Algo similar ocurre con nuestro muy sobrevalorado concepto de “soberanía“. Nuestros padres de la patria -O’Higgins, Carrera y Rodríguez- dieron su vida (en realidad, se mataron entre ellos) por lo que en la época en que vivieron era necesario hacer: independizarnos de un gobierno ejercido a 10.000 kilómetros de distancia por un sujeto cuya corona le había sido arrebatada por Napoleón y jamás había visitado nuestras tierras ni tenía interés en nuestras necesidades.

(Y les estamos tan agradecidos, que cada año nos dedicamos a hincharnos comiendo y tomando durante una semana en honor a ellos).
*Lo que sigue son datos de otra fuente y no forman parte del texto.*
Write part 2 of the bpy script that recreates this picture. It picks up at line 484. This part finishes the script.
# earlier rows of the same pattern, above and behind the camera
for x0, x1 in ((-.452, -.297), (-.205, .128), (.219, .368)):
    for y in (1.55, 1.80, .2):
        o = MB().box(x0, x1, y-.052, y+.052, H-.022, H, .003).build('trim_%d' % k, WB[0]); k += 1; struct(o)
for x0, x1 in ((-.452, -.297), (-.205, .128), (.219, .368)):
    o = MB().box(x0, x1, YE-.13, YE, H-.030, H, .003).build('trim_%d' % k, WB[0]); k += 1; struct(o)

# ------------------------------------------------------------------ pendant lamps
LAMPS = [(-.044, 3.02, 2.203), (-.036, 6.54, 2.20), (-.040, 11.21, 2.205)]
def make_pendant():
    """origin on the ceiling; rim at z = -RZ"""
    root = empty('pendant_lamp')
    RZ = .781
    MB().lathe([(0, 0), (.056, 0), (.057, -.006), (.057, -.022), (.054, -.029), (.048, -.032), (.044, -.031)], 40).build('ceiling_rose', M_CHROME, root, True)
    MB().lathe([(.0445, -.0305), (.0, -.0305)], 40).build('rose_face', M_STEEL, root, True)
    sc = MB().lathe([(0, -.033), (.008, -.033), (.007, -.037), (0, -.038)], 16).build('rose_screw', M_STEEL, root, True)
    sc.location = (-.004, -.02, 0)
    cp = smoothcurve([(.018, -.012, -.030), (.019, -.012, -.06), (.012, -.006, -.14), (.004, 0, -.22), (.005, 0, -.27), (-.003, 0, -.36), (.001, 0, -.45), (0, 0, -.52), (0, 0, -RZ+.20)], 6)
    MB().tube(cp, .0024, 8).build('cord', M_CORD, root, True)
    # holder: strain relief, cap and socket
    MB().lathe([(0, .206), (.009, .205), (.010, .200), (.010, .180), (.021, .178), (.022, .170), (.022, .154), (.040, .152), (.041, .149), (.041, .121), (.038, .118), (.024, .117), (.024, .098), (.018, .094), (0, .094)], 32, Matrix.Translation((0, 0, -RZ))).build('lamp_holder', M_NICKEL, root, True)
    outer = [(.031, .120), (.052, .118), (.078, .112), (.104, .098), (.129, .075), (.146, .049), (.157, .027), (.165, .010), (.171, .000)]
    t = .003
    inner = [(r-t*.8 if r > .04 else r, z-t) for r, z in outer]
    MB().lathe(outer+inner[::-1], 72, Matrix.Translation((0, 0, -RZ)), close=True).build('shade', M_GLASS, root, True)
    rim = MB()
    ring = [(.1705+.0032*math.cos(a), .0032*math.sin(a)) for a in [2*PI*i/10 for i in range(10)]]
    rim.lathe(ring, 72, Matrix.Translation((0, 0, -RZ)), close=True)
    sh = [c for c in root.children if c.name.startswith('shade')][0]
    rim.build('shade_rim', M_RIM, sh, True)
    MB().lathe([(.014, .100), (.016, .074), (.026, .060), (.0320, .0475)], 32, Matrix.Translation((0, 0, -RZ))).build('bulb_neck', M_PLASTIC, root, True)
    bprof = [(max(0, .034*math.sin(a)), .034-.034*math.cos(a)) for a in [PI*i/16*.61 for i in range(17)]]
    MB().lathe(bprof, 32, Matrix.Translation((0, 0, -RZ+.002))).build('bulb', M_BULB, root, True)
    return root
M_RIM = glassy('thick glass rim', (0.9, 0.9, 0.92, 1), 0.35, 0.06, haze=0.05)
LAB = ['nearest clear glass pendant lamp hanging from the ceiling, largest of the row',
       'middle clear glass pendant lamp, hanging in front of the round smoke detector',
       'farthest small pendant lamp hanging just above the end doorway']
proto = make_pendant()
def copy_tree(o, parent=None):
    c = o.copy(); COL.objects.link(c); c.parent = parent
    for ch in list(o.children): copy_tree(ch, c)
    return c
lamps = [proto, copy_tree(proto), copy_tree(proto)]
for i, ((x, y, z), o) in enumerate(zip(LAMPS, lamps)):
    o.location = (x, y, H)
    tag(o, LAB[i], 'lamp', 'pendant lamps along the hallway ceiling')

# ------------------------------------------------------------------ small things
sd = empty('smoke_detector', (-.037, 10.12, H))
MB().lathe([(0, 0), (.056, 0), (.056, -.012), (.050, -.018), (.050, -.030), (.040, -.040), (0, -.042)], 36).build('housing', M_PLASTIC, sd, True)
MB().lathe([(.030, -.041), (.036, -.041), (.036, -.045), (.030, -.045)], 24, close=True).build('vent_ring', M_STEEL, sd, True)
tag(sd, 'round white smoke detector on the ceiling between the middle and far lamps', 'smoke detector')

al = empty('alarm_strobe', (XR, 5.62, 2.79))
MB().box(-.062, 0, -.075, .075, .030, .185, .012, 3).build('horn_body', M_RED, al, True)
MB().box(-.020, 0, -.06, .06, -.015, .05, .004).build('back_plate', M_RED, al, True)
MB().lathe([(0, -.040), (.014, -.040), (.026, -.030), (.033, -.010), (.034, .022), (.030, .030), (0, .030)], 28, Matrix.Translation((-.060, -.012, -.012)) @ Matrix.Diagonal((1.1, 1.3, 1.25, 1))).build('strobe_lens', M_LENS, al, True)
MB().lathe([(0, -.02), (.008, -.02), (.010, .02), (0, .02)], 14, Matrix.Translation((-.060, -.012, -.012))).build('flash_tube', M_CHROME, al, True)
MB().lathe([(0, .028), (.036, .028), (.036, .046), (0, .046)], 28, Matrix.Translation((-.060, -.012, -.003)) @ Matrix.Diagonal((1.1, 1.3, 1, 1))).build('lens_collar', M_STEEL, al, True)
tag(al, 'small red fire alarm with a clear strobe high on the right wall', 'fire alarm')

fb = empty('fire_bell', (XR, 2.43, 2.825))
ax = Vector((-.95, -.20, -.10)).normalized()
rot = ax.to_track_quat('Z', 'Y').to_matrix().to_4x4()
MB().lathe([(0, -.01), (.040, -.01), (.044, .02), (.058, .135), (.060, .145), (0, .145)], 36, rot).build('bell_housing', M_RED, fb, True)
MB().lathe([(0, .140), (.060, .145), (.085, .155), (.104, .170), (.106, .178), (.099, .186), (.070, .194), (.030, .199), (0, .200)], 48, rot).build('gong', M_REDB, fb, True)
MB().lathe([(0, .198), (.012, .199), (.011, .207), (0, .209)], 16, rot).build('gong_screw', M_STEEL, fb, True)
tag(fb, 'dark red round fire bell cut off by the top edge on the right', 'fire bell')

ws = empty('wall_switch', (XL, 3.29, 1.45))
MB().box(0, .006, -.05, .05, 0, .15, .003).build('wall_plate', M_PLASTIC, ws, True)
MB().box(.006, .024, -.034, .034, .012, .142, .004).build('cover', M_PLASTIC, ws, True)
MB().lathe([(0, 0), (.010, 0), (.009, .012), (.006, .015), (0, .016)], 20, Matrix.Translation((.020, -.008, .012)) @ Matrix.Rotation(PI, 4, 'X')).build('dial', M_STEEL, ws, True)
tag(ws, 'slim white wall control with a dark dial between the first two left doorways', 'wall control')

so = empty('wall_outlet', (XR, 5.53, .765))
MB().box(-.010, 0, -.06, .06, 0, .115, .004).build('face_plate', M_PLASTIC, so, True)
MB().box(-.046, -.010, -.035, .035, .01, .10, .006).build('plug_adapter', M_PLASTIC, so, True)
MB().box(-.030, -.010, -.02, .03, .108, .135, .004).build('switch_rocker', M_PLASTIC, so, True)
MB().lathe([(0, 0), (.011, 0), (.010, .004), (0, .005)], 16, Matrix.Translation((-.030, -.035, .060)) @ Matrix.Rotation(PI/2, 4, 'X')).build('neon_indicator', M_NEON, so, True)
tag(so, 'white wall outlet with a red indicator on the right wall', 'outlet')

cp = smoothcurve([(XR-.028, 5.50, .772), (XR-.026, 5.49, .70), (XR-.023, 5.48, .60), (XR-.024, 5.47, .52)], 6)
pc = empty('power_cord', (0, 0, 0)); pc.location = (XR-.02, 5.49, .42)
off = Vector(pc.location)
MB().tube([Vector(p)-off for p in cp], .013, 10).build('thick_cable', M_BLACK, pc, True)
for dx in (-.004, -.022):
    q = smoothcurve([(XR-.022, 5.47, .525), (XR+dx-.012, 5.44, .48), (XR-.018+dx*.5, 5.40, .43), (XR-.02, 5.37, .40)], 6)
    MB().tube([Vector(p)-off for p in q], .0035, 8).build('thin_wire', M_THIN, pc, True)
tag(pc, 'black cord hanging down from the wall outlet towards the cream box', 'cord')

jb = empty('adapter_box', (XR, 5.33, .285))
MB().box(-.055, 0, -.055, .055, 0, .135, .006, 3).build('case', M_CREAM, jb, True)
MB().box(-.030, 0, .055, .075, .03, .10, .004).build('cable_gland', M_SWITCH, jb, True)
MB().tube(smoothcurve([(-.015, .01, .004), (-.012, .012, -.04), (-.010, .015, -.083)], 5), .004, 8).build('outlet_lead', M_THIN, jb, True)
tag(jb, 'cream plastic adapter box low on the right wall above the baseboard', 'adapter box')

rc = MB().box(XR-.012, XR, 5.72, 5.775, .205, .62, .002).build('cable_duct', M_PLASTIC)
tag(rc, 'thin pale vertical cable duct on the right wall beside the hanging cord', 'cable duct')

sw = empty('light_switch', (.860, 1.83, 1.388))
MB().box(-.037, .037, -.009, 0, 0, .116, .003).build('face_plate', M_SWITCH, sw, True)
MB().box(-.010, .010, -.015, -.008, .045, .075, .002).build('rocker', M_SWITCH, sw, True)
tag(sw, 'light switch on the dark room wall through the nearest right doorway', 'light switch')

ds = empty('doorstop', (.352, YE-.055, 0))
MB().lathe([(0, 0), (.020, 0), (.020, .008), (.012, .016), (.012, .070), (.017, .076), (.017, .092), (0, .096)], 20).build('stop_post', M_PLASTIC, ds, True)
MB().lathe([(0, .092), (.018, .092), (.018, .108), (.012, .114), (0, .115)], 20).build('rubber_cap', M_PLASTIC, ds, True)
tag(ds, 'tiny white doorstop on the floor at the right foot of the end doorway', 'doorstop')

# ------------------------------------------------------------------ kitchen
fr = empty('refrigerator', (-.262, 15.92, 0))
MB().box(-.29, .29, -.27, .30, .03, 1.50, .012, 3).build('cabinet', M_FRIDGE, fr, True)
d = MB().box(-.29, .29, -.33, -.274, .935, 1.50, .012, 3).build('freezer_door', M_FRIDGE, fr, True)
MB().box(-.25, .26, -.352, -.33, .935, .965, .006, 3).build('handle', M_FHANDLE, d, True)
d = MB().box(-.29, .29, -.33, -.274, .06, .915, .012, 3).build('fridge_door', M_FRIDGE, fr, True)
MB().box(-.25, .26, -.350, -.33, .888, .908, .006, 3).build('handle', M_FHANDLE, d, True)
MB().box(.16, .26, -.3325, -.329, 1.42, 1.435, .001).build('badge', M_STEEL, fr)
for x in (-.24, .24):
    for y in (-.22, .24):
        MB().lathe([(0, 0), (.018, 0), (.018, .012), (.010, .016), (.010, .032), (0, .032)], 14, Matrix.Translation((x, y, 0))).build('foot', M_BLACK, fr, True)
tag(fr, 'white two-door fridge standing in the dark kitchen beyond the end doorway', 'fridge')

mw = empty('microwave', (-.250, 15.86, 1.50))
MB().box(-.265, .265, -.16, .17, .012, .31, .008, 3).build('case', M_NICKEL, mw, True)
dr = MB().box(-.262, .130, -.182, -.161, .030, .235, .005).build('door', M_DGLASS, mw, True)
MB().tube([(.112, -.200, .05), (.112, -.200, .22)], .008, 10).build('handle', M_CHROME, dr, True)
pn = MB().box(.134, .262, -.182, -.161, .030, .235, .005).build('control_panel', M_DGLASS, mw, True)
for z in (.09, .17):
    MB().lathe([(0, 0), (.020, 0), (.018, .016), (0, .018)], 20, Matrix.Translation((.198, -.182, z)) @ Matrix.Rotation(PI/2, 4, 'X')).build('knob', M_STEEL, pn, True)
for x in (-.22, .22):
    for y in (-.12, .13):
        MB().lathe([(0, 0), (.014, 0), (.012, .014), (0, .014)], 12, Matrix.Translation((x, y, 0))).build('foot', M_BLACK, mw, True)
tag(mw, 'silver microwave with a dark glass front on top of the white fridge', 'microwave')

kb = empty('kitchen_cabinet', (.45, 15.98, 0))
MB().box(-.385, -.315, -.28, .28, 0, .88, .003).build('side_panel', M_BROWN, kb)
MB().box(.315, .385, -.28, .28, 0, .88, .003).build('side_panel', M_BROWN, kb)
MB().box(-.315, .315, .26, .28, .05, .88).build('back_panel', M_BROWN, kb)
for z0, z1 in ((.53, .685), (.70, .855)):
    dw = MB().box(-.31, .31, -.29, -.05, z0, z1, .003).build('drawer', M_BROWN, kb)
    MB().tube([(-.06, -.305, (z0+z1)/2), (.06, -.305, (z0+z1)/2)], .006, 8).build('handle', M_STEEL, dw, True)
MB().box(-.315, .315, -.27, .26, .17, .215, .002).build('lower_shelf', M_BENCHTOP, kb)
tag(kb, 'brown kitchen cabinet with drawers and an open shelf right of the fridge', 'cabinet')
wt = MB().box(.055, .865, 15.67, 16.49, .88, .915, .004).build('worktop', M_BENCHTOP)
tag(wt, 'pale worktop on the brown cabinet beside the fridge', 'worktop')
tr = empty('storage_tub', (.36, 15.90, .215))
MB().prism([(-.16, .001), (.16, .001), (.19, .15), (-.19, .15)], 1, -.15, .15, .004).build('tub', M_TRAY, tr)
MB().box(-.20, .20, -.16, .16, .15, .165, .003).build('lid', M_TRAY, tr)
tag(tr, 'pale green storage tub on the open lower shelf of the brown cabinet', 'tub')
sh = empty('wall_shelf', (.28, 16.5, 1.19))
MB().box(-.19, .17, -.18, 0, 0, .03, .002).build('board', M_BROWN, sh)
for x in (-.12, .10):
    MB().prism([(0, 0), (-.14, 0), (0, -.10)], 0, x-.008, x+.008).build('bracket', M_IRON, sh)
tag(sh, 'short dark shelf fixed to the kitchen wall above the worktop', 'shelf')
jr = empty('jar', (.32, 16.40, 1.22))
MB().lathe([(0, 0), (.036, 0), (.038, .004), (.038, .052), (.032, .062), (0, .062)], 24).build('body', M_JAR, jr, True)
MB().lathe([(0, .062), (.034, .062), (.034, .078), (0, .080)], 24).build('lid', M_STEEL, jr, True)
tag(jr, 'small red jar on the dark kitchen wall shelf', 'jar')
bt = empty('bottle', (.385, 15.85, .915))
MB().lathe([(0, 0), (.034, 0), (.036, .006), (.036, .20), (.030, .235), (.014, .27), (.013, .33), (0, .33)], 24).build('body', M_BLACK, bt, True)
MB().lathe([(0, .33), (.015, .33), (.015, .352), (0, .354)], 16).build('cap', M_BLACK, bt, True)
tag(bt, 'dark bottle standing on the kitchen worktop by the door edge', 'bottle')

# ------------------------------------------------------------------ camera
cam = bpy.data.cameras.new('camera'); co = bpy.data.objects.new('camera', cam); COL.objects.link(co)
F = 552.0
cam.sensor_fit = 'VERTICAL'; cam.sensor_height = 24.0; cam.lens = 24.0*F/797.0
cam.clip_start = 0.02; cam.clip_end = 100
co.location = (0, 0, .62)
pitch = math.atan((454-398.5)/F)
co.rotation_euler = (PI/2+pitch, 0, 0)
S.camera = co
No era de extrañar que entonces anheláramos nuestra autodeterminación, pero hoy, con comunicaciones satelitales instantáneas, sociedades anónimas y outsourcing, poco importa desde dónde nos gobiernan. Cuando estuve en Aruba, le pregunté a un taxista si le molestaba ser súbdito de un país que se encontraba a 8.000 kilómetros de distancia. “No. Estamos muy bien con Holanda. Tengo pasaporte holandés, con él soy bien visto en cualquier parte del mundo, tengo beneficios para vivir y estamos a salvo de aquel loco del frente”.

(Se refería a Maduro en Venezuela, a sólo 26 kilómetros frente a la isla).

Francamente, a mí no me importaría volver a ser parte de un reino. Si me dan a elegir, quizá no de España. Creo que los ingleses son más convenientes. Dinamarca tampoco estaría mal si seguimos vitrineando. O quizá forjar una commonwealth con otras naciones, vecinas o no. Lamentablemente, la calidad de nuestros políticos y las abismantes diferencias en nuestras economías, hacen inviable una comunidad latinoamericana como la europea (que ya tiene bastantes problemas con los excesos pasados de Grecia).

Pónganle la bandera que quieran. Ya no es relevante.

¿Bolivia quiere mar? Honestamente, creo que eso es algo que deberían decidir los habitantes de las tierras que serían eventualmente cedidas (ariqueños, probablemente), no quienes vivimos a más de 1.000 kilómetros de distancia. Quizá le ayudaría a los bolivianos a convencerse de que los límites no están en una playa, sino en sus cabezas.

Quizá nos ayudaría a nosotros a no sentirnos tan grandes por tener una costa que, al paso que está siendo explotada y contaminada, tiene fecha de caducidad.

Jorge González lo expresó con increíble sabiduría cuando tenía apenas 20 años, y hablaba de cómo las grandes potencias “se sonríen cuando ven que tenemos veintitantas banderitas cada cual más orgullosa de su soberanía [qué tontería], dividir es debilitar“.

A medida que el transporte y las comunicaciones avanzan, el ser humano ha pasado de establecerse en tribus a ciudades, luego a naciones, hoy, tímidamente en comunidades y el próximo paso es inevitablemente una única sociedad globalizada.

¿Esta discusión sigue valiendo la pena?